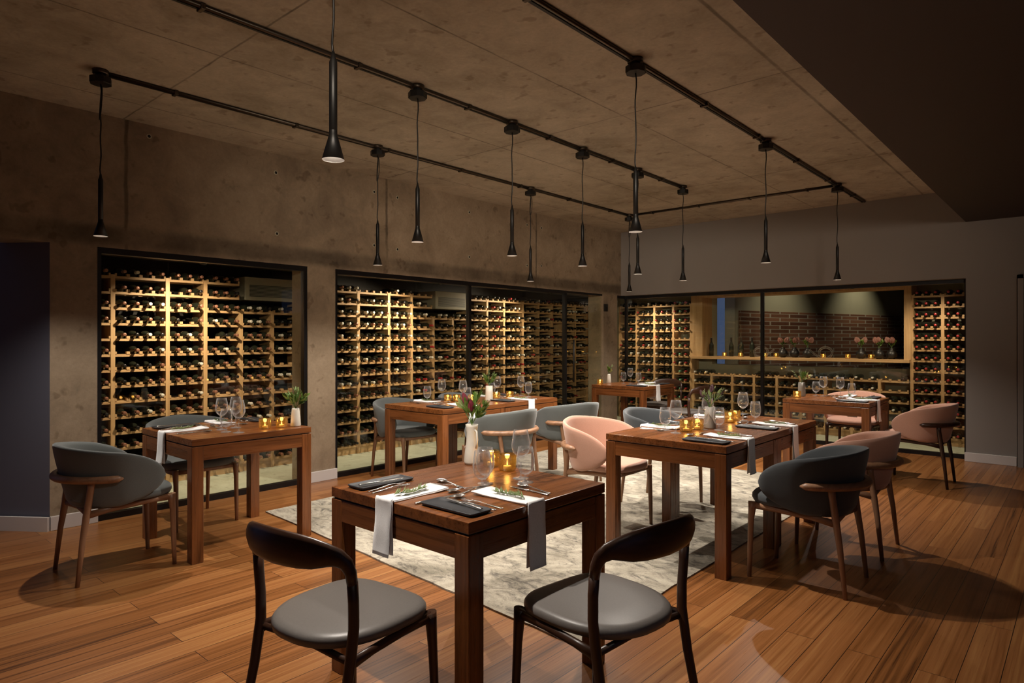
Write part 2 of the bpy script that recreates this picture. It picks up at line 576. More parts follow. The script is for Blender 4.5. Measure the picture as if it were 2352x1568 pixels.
# grey wall with the wide cellar opening
w = MB()
w.box(-5.5, 3.2, 8.77, 8.97, 2.04, 3.03)
w.box(-1.03, -0.58, 8.77, 8.97, 0, 2.04)
w.box(0.50, 5.0, 8.77, 8.97, 0, 2.04)
struct(w.build('wall_back', 'grey_paint'))
sbox('baseboard_back', 'white_trim', -1.04, -0.58, 8.748, 8.77, 0, 0.1, bevel=0.003)
d = thing('door_1', 'tall brown wooden door in white frame at the end of the grey wall', 'door', (0, 8.70, 0))
d['kind'] = 'structure'
m = MB(); m.box(-0.57, -0.52, 0, 0.27, 0, 2.04); m.box(0.45, 0.50, 0, 0.27, 0, 2.04); m.box(-0.57, 0.5, 0, 0.05, 2.0, 2.04)
m.build('frame', 'grey_paint', d)
MB().box(-0.518, 0.448, 0.03, 0.068, 0.005, 2.0).build('leaf', 'door_wood', d)
m = MB(); m.tube([(-0.44, 0.03, 1.0), (-0.44, -0.03, 1.0), (-0.33, -0.03, 1.0)], 0.009); m.build('handle', 'steel', d)
# lounge window wall on the far side of the room
w = MB()
w.box(4.8, 5.0, -4.0, 8.77, 2.35, 2.66); w.box(4.8, 5.0, -4.0, 8.77, 0, 0.25)
for (y0, y1) in ((-4.0, -3.6), (-0.6, -0.2), (2.8, 8.77)): w.box(4.8, 5.0, y0, y1, 0.25, 2.35)
struct(w.build('wall_right', 'grey_paint'))
# cellar shell
sbox('floor_cellar', 'cellar_floor_concrete', -7.2, -5.57, 1.27, 10.4, -0.1, 0.0)
sbox('floor_cellar_back', 'cellar_floor_concrete', -5.57, 0.1, 8.97, 10.4, -0.1, 0.0)
sbox('ceiling_cellar', 'white_trim', -7.2, -5.78, 1.1, 10.4, 2.13, 2.2)
sbox('ceiling_cellar_back', 'white_trim', -5.78, 0.1, 8.97, 10.4, 2.13, 2.2)
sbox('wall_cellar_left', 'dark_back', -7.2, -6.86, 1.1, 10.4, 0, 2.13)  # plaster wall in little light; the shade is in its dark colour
sbox('wall_cellar_end', 'pine_z', -6.86, -5.78, 1.1, 1.27, 0, 2.13)
sbox('wall_cellar_right', 'cellar_plaster', 0.0, 0.1, 8.97, 10.4, 0, 2.13)
w = MB()
w.box(-6.86, -4.65, 10.2, 10.4, 0, 2.13); w.box(-1.83, 0.0, 10.2, 10.4, 0, 2.13)
w.box(-4.65, -1.83, 10.2, 10.4, 0, 0.95); w.box(-4.65, -1.83, 10.2, 10.4, 2.05, 2.13)
struct(w.build('wall_cellar_back', 'cellar_plaster'))
# room seen through the hatch
sbox('floor_kitchen', 'cellar_floor_concrete', -7.5, 0.6, 10.4, 19.0, -0.1, 0)
w = MB(); w.box(-6.2, -4.62, 10.45, 10.6, 0, 2.6); w.box(-5.9, -5.6, 10.6, 11.2, 0, 2.6)
bk = slab('wall_brick', 'brick', (-4.55, 11.15), (-2.35, 18.4), 0.2, 0, 1.86); struct(bk)
pl = slab('wall_kitchen', 'cellar_plaster', (-4.60, 11.16), (-2.40, 18.41), 0.15, 1.86, 3.0); struct(pl)
sbox('column_kitchen', 'cellar_plaster', -4.78, -4.60, 11.0, 11.2, 0, 3.0)
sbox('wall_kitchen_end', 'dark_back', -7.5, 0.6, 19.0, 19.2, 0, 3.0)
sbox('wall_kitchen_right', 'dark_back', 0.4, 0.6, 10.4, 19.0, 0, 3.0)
sbox('ceiling_kitchen', 'cellar_plaster', -5.0, 0.6, 10.4, 19.2, 3.0, 3.1)
for (x, y) in ((-3.3, 11.9), (-2.7, 14.3)):
    lamp('kitchen_downlight', 'SPOT', (x, y, 2.95), 45, (1.0, 0.86, 0.66), (x - 0.7, y + 0.2, 1.9), spot_size=math.radians(85), spot_blend=1.0, shadow_soft_size=0.04)

# glazing
def glazing(name, axis, pos, a0, a1, z1, posts, frame_a, clear=()):
    """framed fixed glass; axis 'y' runs along the concrete wall, 'x' along the grey wall"""
    r = bpy.data.objects.new(name, None); C.objects.link(r); r['kind'] = 'structure'
    def bx(m, u0, u1, t, zz0, zz1):
        if axis == 'y': m.box(pos - t, pos + t, u0, u1, zz0, zz1)
        else: m.box(u0, u1, pos - t, pos + t, zz0, zz1)
    m = MB()
    bx(m, a0, a1, 0.03, z1 - 0.045, z1); bx(m, a0, a1, 0.03, 0, 0.045)
    bx(m, a0, a0 + 0.03, 0.03, 0.045, z1 - 0.045); bx(m, a1 - 0.03, a1, 0.03, 0.045, z1 - 0.045)
    m.build('frame', 'black_frame', r)
    for p in posts:
        m = MB(); bx(m, p - 0.018, p + 0.018, 0.028, 0.045, z1 - 0.045); m.build('mullion', 'black_frame', r)
    edges = [a0 + 0.03] + sum([[p - 0.018, p + 0.018] for p in posts], []) + [a1 - 0.03]
    for i in range(0, len(edges), 2):
        m = MB(); bx(m, edges[i], edges[i + 1], 0.004, 0.045, z1 - 0.045); m.build('pane', 'pane_glass', r)
    return r
glazing('window_1', 'y', -5.54, 1.565, 3.30, 2.04, [], None)
glazing('window_2', 'y', -5.54, 3.60, 7.37, 2.04, [5.46], None)
glazing('window_3', 'x', 8.94, -5.52, -1.03, 2.04, [-3.35], None)
r = bpy.data.objects.new('door_2', None); C.objects.link(r); r['kind'] = 'structure'
MB().box(-5.546, -5.534, 7.40, 8.27, 0.01, 2.0).build('pane', 'pane_glass', r)
m = MB(); m.box(-5.56, -5.52, 7.37, 8.28, 2.015, 2.04); m.build('head_rail', 'black_frame', r)
m = MB(); m.tube([(-5.50, 7.52, 0.75), (-5.50, 7.52, 1.35)], 0.012)
for z in (0.8, 1.3): m.tube([(-5.50, 7.52, z), (-5.54, 7.52, z)], 0.008)
m.build('handle', 'black_metal', r)
r = bpy.data.objects.new('window_4', None); C.objects.link(r); r['kind'] = 'structure'
MB().box(-5.544, -5.536, 8.66, 8.91, 0.03, 2.0).build('pane', 'pane_glass', r)
m = MB(); m.box(-5.57, -5.51, 8.66, 8.91, 2.0, 2.04); m.box(-5.57, -5.51, 8.66, 8.91, 0, 0.03); m.build('frame', 'black_frame', r)
rd = thing('card_reader', 'small black card reader box mounted high on the pier by the glass door', 'card reader', (-5.5, 8.31, 1.78))
MB().box(0, 0.03, -0.03, 0.05, 0, 0.11).build('housing', 'black_metal', rd, bevel=0.004)
MB().box(0.03, 0.032, -0.01, 0.03, 0.07, 0.09).build('sensor', 'slate', rd)

# ---------------------------------------------------------------- ceiling conduits and pendants
def conduit(label, p0, p1, n):
    o = thing('ceiling_conduit', label, 'conduit', (p0[0], p0[1], 3.03), 0, 'ceiling conduits')
    dx, dy = p1[0] - p0[0], p1[1] - p0[1]; L = math.hypot(dx, dy); ux, uy = dx / L, dy / L
    m = MB()
    m.tube([(0, 0, -0.013), (dx, dy, -0.013)], 0.0125, 10)
    m.build('pipe', 'conduit_metal', o)
    m = MB(); T = Matrix.Rotation(math.atan2(uy, ux), 4, 'Z')
    m.box(0, L, 0.016, 0.034, -0.022, -0.001, T); m.build('cable_channel', 'black_metal', o)
    for i in range(n):
        s_ = L * (i + 0.5) / n
        T2 = Matrix.Translation((ux * s_, uy * s_, 0)) @ T
        m = MB(); m.box(-0.012, 0.012, -0.022, 0.04, -0.032, -0.001, T2); m.build('clip', 'conduit_metal', o, bevel=0.004)
conduit('dark ceiling conduit nearest the concrete wall, carrying four looped-cord pendants', (-4.61, 1.33), (-4.61, 7.56), 7)
conduit('dark ceiling conduit along the middle, carrying five pendants', (-3.32, 0.0), (-3.32, 6.55), 7)
conduit('dark ceiling conduit nearest the lowered soffit, carrying four pendants', (-2.03, 0.0), (-2.03, 8.70), 9)
conduit('thin crosswise ceiling conduit joining the two outer conduits near the grey wall', (-4.61, 7.585), (-2.03, 7.585), 4)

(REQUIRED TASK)
Repeat word for word the stretch of lines from the one with "1.1, 10.4, 0, 2.13)" down to the one with "0.86, 0.66), (x", both included.

(WRITTEN ANSWER)
sbox('wall_cellar_left', 'dark_back', -7.2, -6.86, 1.1, 10.4, 0, 2.13)  # plaster wall in little light; the shade is in its dark colour
sbox('wall_cellar_end', 'pine_z', -6.86, -5.78, 1.1, 1.27, 0, 2.13)
sbox('wall_cellar_right', 'cellar_plaster', 0.0, 0.1, 8.97, 10.4, 0, 2.13)
w = MB()
w.box(-6.86, -4.65, 10.2, 10.4, 0, 2.13); w.box(-1.83, 0.0, 10.2, 10.4, 0, 2.13)
w.box(-4.65, -1.83, 10.2, 10.4, 0, 0.95); w.box(-4.65, -1.83, 10.2, 10.4, 2.05, 2.13)
struct(w.build('wall_cellar_back', 'cellar_plaster'))
# room seen through the hatch
sbox('floor_kitchen', 'cellar_floor_concrete', -7.5, 0.6, 10.4, 19.0, -0.1, 0)
w = MB(); w.box(-6.2, -4.62, 10.45, 10.6, 0, 2.6); w.box(-5.9, -5.6, 10.6, 11.2, 0, 2.6)
bk = slab('wall_brick', 'brick', (-4.55, 11.15), (-2.35, 18.4), 0.2, 0, 1.86); struct(bk)
pl = slab('wall_kitchen', 'cellar_plaster', (-4.60, 11.16), (-2.40, 18.41), 0.15, 1.86, 3.0); struct(pl)
sbox('column_kitchen', 'cellar_plaster', -4.78, -4.60, 11.0, 11.2, 0, 3.0)
sbox('wall_kitchen_end', 'dark_back', -7.5, 0.6, 19.0, 19.2, 0, 3.0)
sbox('wall_kitchen_right', 'dark_back', 0.4, 0.6, 10.4, 19.0, 0, 3.0)
sbox('ceiling_kitchen', 'cellar_plaster', -5.0, 0.6, 10.4, 19.2, 3.0, 3.1)
for (x, y) in ((-3.3, 11.9), (-2.7, 14.3)):
    lamp('kitchen_downlight', 'SPOT', (x, y, 2.95), 45, (1.0, 0.86, 0.66), (x - 0.7, y + 0.2, 1.9), spot_size=math.radians(85), spot_blend=1.0, shadow_soft_size=0.04)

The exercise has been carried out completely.